Monday, December 3, 2018

Catching Up: Drought In Ireland Reveals New Stonehenge-Like Site

From The Washington Post's Capital Weather Gang:

Video shows newly discovered Stonehenge-like site, revealed by extreme drought 

By Matthew Cappucci
July 13, 2018

Anthony Murphy and Ken Williams were flying a drone over the Boyne Valley in Ireland on Tuesday afternoon when they spotted something interesting. Their video depicts what appears to be the footprint of nearly 50 large wood formations. Oriented much like Stonehenge, the discovery is in line with other large monuments in the area known to have been constructed around 5,000 years ago.
(Please go to actual article to view the video clip)
Murphy said he has flown his drone on numerous occasions over the same parcel of land, but this was the first time he saw the site, which looks like a giant crop circle.
“The weather is absolutely critical to the discovery of this monument,” Murphy said, according to the Irish Times. “I have flown a drone over the Boyne Valley regularly and have never seen this.”
The newly discovered ancient site is close to the 5,000-year-old Newgrange neolithic passage tomb.

Murphy said he and Williams notified the Department of Culture, Heritage and the Gaeltacht. It has yet to decide what to do next about the curious find, the Irish Times reports:
The National Monuments Service will now be doing some further technical work to help determine the nature of the site, but from the drone images visible on social media, it is a very significant find which fits within the knowledge of large prehistoric ritual enclosures and associated ritual landscapes as at Bru na Boinne.
According to Met Eireann, Ireland’s meteorological service, northeast Ireland has been in drought for around a month, following a very wet spring. No rain has fallen so far in July in Dunsany, the observing site 10 miles south-southwest of Newgrange where the discovery was made.

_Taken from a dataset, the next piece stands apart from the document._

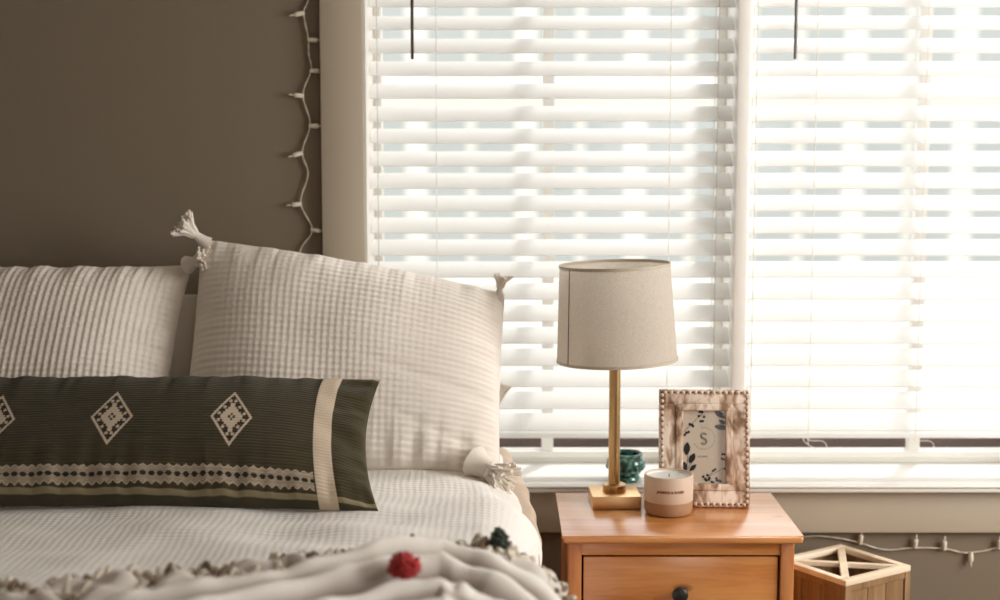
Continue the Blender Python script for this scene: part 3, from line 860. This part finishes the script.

Last month, only 1.18 centimeters came down, and during May, a mere 3.32 centimeters. In just the past two months, the region has been running about 70 percent below where it should be. Couple this with warmer-than-normal temperatures, and it’s easy to see why all grass and vegetation has largely browned and dried out.
One characteristic of the large structures is their tendency to change the composition of the surrounding soil. The wood inevitably decayed and fertilized the soil in the process. The nutrients from the wood are great for vegetation and even help the soil retain more water, which is why these areas are greener than their surroundings. The region got plenty of rain in the spring, and the super-fertile soil is hanging on to that moisture.
If the remarkable find hadn’t been caught when it was, we might not have known about it for many years to come. The stretch of hot and dry weather facing the region is about to come to an end as remnants of Hurricane Chris ride the jet stream toward Ireland and Britain. Weather Advisories — “status yellow” — have been issued for the resulting rainfall approaching in the days ahead.
Correction: An earlier version of this story said the newly-discovered henge site was originally made of stone. It was actually made of wood.